Even within the U.S., I’d guess that the average U.S. hourly wage goes a lot further now than it did 100 years ago in terms of restaurant food purchasing power. Therefore, people ate out less 100 years ago, and there were presumably far fewer restaurants per-capita back then, too. But were those restaurants poorer quality than today’s restaurants? Possibly, possibly not…

No, I’m agreeing that it’s expensive to someone outside the UK. Your currency is worth half ours and goes twice as far, but then we don’t control 40% of the world economy so buying things as a nation, let alone individually costs us more, we also tax the shit out of everything to pay for foibles like the NHS.

Thanks for the… interesting macroeconomic theories. Wow.

I am glad that you agree that for a given amount of money, one gets worse food in the U.K. I think that culinary traditions in the U.K. (“chicken boiled in Pataki’s tinned curry sauce and a beer for $40? Sign me up!”) have more to do with the problem than exchange rates, but it doesn’t really matter, does it?

Moronic? You’re an idiot.

Nah, I’m great at finding stuff. But the low to mid-priced stuff that I found was invariably crappy. The price range I’m talking about is 10 to 20 pounds, fyi.

If you want good cheap eats in the UK, just go for a curry. By which I mean proper home-grown British-Indian, not one of those poncy ‘authentic Indian’ places, which will usually claim to be able to to provide dishes from fifteen different ‘authentic’ traditions, but will fail at all of them.

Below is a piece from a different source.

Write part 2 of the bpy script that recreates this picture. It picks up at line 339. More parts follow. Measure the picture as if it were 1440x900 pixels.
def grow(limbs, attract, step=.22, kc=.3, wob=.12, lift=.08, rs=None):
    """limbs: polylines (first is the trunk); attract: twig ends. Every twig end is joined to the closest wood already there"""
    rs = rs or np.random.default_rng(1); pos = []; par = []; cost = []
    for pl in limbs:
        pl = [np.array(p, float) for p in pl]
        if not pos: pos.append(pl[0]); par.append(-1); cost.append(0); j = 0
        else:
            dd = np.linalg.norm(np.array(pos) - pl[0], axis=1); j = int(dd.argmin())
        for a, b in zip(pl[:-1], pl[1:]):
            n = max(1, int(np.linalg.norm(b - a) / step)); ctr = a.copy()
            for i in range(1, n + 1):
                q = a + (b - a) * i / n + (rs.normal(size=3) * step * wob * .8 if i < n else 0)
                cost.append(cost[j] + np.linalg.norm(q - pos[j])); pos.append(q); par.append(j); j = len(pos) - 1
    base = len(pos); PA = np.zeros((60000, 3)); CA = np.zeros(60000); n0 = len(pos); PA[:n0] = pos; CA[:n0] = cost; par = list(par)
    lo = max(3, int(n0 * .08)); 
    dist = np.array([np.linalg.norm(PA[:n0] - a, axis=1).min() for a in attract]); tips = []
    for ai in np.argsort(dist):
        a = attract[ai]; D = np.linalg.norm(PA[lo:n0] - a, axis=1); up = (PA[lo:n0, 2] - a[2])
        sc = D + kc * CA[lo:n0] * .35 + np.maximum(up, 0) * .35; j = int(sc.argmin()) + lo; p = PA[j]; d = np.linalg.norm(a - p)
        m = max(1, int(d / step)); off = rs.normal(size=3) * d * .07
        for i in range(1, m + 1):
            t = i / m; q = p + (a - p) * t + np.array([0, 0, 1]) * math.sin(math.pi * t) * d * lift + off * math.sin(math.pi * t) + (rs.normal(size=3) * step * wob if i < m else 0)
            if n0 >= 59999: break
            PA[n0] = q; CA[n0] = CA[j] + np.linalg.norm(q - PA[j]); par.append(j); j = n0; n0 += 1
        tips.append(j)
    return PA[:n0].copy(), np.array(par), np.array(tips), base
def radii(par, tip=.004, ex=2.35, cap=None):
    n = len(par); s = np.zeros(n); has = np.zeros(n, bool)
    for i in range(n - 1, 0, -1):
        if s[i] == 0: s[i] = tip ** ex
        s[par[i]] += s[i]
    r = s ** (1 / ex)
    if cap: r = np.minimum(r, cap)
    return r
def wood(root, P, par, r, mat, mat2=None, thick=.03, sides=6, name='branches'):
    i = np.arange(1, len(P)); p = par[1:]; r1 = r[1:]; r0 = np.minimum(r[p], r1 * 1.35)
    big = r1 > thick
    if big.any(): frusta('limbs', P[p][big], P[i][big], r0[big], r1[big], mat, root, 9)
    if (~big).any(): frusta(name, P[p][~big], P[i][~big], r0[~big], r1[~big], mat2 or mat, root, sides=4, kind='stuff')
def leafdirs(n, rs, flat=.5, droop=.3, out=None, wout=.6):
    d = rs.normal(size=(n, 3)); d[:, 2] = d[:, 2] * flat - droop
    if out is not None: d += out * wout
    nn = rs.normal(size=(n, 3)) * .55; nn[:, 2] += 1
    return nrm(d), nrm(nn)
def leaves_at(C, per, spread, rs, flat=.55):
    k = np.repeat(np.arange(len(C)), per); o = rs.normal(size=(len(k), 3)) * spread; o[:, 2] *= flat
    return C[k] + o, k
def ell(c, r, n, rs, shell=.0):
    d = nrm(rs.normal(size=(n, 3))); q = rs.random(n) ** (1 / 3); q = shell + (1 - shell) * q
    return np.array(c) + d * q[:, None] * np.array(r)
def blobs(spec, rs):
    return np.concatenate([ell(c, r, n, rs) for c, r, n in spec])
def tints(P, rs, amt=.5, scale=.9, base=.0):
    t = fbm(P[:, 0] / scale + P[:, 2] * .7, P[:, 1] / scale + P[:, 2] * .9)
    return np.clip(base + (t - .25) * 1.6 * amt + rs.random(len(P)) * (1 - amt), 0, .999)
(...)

Outside of general employee/tax/accounting/supplier issue it all comes down to getting people into the doors and getting people to come back which is accounted by atmosphere. For example, one of the fastest profiting restaurants I’ve ever seen is a hybrid similar to this one.

It’s a Mexican restaurant that is also a butcher as well as a pub. It’s marketed as a butchery that sells high quality meats at very affordable pricing but they specialize in mexican food. Also it has bigscreen TV’s with full soccer coverage. Campos is literally standing room only during most Saturday’s and Sunday’s and everyone has a taco and beer in hand.

Identifying your market, your target audience, your atmosphere and it’s marketability are all things you should have decided before you put down a nickle and starting your own kitchen.

Also, like another poster said, you will be investing an incredible amount of time, especially in the beginning. If you are married and/or have children you should prep them by telling them they probably won’t be seeing much of you for at least a year. Also you might want to take an honest look at your own stress management in order to be fully prepared for what it will take to persevere through your first year of business.